The benchmark Hang Seng Index was up 0.07 percent at the midday trading break in modest turnover, after paring earlier gains. The China Enterprises Index of top locally listed mainland companies was flat.
Relief over the lack of severe property market cooling measures in Hong Kong’s budget address on Wednesday spurred short-term gains in property issues, but concern over escalating oil prices weighed on the broader market, analysts said.
“Higher oil prices are going to affect everybody, and of course the transport sector including airlines,” said Fulbright Securities general manager Francis Lun in Hong Kong.
Oil prices hit a 2- year peak on Thursday on concern that political unrest in OPEC-member Libya could spread to other major producers in the region including Saudi Arabia.

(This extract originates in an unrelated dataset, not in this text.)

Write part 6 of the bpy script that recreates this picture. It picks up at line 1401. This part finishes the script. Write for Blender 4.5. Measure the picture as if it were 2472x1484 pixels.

Investors were likely to pile into the resource sector such as gold and upstream oil producers, as long as oil prices remain at recent highs, Lun said.
Hong Kong’s property sub-index was up 1.04 percent.
Sun Hung Kai Properties Ltd, Asia’s largest developer by market value, rose 2.2 percent. Cheung Kong (Holdings) Ltd, property flagship of billionaire Li Ka-shing gained 0.9 percent.
Real estate prices in the financial hub, among the highest in the world, could climb a further 15 percent this year.. Prices have climbed about 60 percent since 2009.
Stronger oil prices bolstered upstream-focussed CNOOC Ltd, up 0.9 percent.
Transport issues weighed, with shipping company Cosco Pacific Ltd the biggest percentage loser by midday, down 3.4 percent.
Cathay Pacific Airways Ltd, Asia’s No.4 carrier by market value, slipped 0.7 percent.
MINERS STRONG
China’s main stock index was up 0.3 percent at midday Thursday, led by coal issues. But trading was thin as investors remained cautious over the global economic outlook and the possibility that higher oil prices could boost imported inflation in China. The benchmark Shanghai Composite Index was at 2,870.7 points, after a 0.3 percent rise on Wednesday. “Overseas markets add more uncertainties for our market, which has made investors take a cautious attitude,” said Guotai Junan Securities senior analyst Xu Yinhui in Shanghai. “Overall, macro-economic policy is the key for the market.” Almost all 32 coal-related companies listed on the Shanghai and Shenzhen markets rose. Shanxi Coal International Energy Co Ltd rose 3 percent, while Taiyuan Coal Gasification Co was up 5.3 percent.
Oil companies rebounded after falling in the past two sessions, with PetroChina Co Ltd, the biggest company by market value, up 1 percent and China Petroleum & Chemical Corp (Sinopec) rising 0.4 percent.
Analysts said the bounce was due to technical reasons and high crude oil prices would hurt these companies earnings over the longer term.